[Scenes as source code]
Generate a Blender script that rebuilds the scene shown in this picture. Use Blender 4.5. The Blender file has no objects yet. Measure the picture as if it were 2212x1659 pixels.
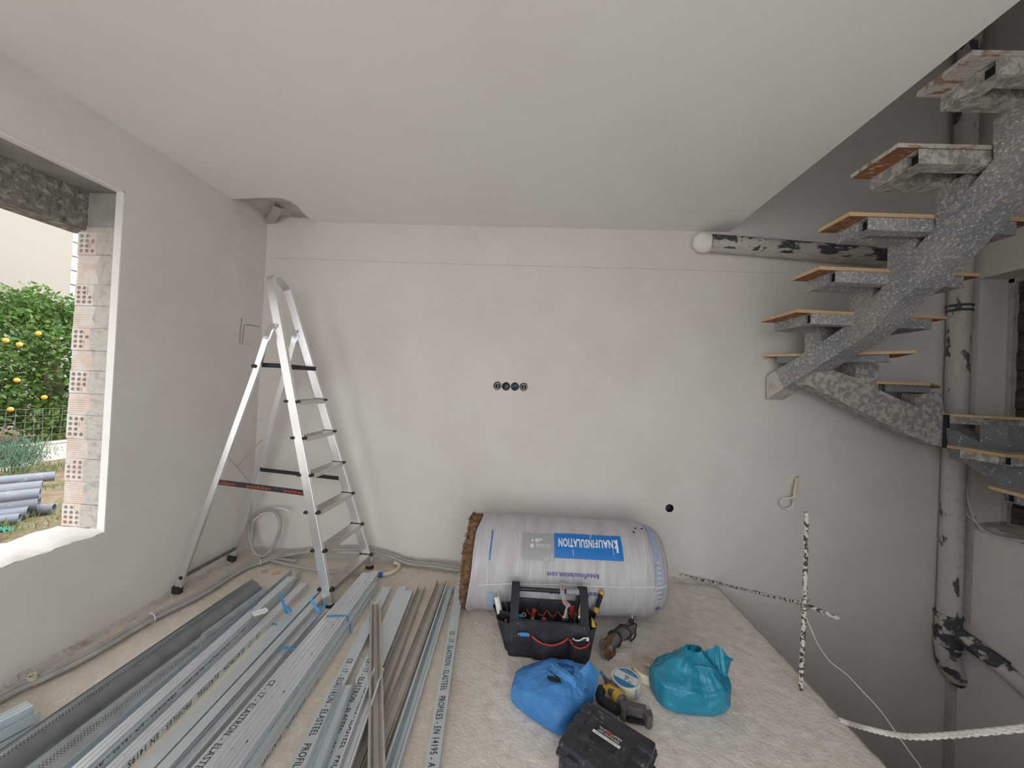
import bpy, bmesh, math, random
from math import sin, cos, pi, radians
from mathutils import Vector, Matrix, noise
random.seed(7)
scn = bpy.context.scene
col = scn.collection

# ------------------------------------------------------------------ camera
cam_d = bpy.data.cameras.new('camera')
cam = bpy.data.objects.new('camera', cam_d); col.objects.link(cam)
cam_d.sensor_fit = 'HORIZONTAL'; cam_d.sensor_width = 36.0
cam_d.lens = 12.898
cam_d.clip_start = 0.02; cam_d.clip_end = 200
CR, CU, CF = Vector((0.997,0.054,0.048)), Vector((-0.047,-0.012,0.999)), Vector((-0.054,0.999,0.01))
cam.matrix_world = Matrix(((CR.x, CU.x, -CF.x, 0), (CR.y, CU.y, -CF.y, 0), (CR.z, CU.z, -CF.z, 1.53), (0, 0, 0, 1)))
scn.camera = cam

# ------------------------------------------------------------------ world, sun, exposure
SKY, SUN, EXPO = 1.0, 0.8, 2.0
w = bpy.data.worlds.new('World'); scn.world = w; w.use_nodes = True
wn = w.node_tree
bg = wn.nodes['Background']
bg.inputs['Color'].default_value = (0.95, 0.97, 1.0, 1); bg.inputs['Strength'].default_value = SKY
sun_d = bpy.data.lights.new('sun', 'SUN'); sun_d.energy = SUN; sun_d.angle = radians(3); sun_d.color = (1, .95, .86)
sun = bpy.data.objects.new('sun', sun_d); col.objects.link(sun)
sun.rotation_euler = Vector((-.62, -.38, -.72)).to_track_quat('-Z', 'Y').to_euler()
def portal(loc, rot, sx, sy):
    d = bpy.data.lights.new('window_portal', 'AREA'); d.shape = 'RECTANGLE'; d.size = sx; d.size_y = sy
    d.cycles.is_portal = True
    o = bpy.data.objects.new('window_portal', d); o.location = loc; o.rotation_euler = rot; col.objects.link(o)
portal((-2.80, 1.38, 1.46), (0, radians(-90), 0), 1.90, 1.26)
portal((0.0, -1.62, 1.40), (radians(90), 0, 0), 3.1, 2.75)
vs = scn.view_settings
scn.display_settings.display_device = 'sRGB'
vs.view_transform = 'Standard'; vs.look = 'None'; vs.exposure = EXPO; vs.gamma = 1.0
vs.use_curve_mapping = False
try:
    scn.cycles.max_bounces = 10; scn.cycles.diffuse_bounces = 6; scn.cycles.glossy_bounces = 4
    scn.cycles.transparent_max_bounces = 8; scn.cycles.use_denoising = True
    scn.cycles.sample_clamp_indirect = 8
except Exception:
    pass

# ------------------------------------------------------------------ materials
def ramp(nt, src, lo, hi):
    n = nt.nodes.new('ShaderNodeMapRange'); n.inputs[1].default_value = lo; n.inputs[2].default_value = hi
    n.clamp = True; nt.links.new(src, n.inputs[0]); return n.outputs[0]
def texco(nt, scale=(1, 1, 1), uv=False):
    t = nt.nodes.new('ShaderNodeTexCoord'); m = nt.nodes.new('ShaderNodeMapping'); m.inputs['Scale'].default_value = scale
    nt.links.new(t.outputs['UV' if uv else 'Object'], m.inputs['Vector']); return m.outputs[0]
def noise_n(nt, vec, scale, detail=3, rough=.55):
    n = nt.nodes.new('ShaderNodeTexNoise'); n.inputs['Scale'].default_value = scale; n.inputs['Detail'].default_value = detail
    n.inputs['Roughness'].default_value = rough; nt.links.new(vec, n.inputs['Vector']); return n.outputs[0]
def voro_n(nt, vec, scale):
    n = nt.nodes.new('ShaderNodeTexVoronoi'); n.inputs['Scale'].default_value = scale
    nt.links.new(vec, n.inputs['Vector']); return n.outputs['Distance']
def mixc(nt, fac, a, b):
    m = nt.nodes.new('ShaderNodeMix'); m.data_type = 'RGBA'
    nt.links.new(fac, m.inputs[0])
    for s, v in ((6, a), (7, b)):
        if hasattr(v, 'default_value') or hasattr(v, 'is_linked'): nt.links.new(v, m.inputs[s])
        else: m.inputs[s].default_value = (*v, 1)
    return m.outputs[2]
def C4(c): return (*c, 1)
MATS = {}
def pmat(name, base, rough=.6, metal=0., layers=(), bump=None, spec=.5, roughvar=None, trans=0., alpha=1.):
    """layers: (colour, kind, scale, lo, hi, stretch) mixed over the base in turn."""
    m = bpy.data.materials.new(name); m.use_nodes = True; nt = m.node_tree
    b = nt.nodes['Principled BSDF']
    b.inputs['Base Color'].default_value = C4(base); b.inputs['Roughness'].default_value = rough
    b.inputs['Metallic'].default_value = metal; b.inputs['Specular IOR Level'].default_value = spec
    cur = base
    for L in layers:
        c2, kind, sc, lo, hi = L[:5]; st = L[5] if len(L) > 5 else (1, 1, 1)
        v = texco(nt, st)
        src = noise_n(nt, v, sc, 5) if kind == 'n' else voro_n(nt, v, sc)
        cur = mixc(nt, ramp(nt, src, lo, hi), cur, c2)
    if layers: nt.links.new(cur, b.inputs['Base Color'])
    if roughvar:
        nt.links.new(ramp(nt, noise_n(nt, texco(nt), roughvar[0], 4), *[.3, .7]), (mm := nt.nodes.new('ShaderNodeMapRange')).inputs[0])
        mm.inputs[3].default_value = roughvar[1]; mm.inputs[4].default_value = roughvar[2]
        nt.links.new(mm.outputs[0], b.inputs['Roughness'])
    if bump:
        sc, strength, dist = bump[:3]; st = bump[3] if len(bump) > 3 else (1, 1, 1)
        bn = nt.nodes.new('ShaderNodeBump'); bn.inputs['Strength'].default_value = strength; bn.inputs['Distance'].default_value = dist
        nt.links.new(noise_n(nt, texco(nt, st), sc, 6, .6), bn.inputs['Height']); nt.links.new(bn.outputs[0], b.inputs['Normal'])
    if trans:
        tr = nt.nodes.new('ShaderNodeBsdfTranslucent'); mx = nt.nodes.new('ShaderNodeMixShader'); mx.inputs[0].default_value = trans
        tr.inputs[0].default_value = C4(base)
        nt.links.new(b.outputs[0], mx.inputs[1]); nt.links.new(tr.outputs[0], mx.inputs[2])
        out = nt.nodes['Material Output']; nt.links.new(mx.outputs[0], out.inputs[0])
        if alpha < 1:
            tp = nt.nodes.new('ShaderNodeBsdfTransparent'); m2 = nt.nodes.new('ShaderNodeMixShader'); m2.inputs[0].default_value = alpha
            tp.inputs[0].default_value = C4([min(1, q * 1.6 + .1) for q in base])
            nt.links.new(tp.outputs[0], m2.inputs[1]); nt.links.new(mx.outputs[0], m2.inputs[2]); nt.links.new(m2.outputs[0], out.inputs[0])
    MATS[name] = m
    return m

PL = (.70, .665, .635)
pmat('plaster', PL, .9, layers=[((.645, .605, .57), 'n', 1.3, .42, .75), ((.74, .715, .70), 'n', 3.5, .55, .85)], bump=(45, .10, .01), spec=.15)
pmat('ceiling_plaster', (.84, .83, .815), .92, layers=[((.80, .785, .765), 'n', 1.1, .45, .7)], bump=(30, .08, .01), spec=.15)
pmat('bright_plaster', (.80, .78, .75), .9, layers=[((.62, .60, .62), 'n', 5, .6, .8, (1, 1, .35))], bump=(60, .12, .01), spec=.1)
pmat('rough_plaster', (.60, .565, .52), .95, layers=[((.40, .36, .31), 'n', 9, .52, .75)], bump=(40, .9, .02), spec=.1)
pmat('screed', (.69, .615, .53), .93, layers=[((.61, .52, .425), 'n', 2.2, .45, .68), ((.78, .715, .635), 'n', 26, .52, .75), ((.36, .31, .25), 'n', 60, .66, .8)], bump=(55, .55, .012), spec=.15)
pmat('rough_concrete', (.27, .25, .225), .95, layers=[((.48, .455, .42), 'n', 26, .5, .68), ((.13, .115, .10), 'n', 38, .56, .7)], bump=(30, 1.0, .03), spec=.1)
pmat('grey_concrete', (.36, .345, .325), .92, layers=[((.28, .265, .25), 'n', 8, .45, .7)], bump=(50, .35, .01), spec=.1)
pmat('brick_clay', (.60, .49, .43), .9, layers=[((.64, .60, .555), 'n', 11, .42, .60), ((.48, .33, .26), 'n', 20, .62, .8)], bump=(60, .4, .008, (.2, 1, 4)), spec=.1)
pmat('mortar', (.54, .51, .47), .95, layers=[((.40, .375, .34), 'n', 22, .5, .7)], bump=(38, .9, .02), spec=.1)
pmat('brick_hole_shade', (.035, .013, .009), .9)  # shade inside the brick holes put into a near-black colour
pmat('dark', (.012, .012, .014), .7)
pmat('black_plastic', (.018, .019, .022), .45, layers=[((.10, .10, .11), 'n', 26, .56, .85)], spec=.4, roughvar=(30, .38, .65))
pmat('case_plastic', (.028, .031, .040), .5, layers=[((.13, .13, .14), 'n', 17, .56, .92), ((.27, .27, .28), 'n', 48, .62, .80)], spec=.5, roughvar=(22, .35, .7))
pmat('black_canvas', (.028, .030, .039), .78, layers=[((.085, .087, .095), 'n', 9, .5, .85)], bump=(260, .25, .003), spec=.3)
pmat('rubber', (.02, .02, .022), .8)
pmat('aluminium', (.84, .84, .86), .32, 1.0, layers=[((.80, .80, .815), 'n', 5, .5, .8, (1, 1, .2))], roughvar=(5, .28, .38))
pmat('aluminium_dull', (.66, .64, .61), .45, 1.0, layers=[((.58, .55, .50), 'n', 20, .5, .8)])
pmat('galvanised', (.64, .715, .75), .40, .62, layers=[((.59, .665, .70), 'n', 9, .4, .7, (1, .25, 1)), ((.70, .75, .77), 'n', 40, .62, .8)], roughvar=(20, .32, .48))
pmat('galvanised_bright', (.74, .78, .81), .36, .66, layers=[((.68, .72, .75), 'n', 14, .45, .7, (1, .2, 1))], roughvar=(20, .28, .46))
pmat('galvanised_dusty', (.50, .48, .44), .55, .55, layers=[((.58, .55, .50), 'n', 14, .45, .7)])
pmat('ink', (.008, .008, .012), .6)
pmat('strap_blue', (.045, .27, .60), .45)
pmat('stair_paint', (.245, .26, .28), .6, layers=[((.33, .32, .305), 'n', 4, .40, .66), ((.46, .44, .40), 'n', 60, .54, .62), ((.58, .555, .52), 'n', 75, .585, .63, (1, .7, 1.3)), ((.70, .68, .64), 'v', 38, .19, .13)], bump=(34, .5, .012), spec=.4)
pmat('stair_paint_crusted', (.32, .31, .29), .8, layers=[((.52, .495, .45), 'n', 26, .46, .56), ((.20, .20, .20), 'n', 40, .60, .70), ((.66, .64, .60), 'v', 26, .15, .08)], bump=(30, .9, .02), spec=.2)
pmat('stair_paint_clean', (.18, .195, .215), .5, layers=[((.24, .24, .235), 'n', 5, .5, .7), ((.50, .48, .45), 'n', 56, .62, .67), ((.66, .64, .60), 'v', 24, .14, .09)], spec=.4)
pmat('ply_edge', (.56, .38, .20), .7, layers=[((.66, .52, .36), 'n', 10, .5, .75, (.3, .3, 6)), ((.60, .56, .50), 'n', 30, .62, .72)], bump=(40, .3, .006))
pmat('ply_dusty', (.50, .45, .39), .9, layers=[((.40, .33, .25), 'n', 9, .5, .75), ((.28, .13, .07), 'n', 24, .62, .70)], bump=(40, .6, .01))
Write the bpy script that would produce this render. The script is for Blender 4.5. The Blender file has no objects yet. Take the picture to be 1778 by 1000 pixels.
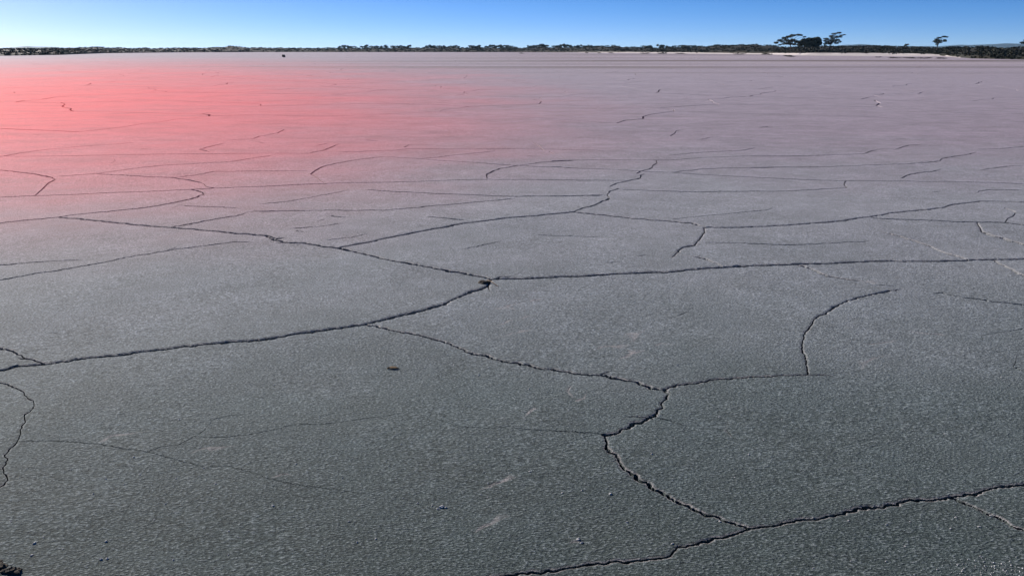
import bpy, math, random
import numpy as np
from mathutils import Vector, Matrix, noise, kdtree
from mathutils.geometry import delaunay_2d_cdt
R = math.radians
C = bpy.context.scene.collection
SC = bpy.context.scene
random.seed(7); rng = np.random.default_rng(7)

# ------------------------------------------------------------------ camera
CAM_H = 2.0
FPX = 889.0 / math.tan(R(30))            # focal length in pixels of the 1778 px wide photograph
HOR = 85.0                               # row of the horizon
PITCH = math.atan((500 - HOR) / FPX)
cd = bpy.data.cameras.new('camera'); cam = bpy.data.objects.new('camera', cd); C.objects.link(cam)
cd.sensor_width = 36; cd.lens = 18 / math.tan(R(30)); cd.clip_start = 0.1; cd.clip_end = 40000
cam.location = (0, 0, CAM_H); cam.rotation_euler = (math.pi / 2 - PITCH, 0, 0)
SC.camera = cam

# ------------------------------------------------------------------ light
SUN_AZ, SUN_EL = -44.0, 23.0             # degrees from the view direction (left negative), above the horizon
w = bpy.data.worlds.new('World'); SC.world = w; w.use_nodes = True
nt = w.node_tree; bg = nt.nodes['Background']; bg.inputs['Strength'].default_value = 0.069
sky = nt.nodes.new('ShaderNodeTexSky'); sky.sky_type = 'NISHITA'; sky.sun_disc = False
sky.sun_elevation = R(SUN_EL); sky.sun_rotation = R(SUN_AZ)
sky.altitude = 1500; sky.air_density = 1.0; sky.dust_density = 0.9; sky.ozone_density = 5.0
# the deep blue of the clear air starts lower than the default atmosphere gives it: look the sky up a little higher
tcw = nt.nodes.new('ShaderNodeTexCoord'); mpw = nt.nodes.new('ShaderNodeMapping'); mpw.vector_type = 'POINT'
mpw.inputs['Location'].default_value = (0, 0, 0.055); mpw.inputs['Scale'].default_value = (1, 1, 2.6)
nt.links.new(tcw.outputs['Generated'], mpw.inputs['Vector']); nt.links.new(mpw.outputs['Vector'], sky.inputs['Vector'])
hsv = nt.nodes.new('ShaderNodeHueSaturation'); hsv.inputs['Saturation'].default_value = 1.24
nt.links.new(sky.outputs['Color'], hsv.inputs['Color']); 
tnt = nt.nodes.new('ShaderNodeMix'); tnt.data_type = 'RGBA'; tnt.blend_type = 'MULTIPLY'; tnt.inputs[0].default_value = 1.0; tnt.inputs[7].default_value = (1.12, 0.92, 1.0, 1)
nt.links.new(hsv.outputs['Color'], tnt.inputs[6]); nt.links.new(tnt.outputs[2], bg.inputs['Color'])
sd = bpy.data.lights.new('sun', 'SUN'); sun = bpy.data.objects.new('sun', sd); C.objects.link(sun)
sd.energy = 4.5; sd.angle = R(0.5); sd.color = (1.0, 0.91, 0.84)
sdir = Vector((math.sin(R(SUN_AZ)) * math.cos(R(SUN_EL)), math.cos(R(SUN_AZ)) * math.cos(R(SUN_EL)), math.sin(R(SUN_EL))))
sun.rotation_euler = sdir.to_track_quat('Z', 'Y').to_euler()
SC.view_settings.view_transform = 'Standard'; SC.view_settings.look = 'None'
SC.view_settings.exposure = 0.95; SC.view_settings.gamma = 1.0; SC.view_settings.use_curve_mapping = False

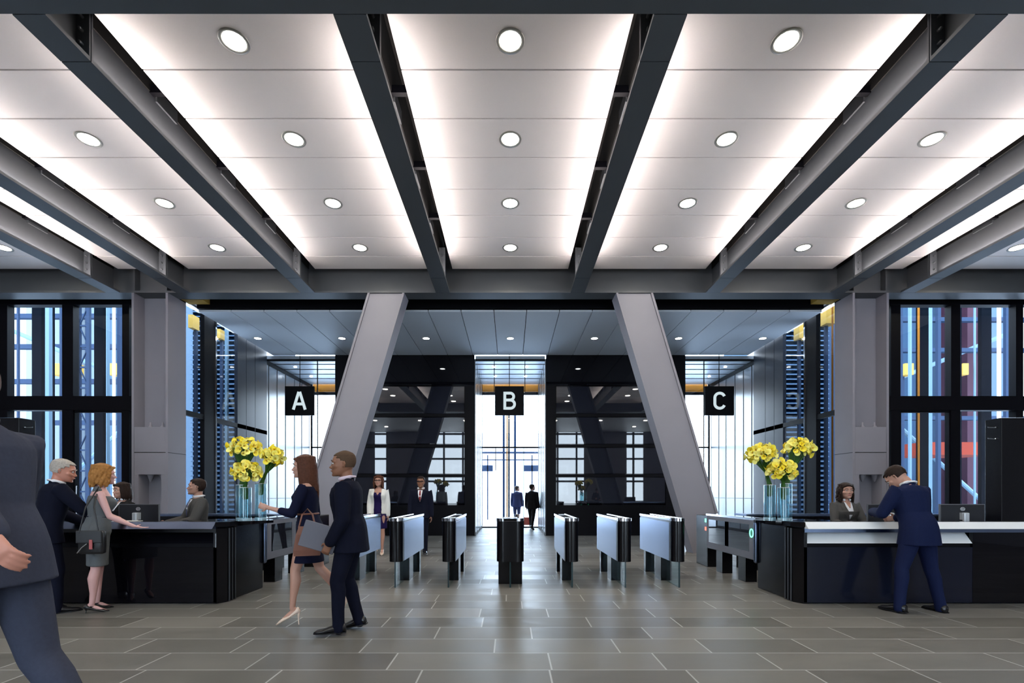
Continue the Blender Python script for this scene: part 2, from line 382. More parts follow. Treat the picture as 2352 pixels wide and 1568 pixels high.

#### [What this task involves]
Pictures do not belong in the copy. Repeat only the lines from the top of the records through the line containing "col = scn.collection".

#### [Finished answer]
Generate a Blender script that rebuilds the scene shown in this picture. Use Blender 4.5. The Blender file has no objects yet. Measure the picture as if it were 2212x1659 pixels.
import bpy, bmesh, math, random
from math import sin, cos, pi, radians
from mathutils import Vector, Matrix, noise
random.seed(7)
scn = bpy.context.scene
col = scn.collection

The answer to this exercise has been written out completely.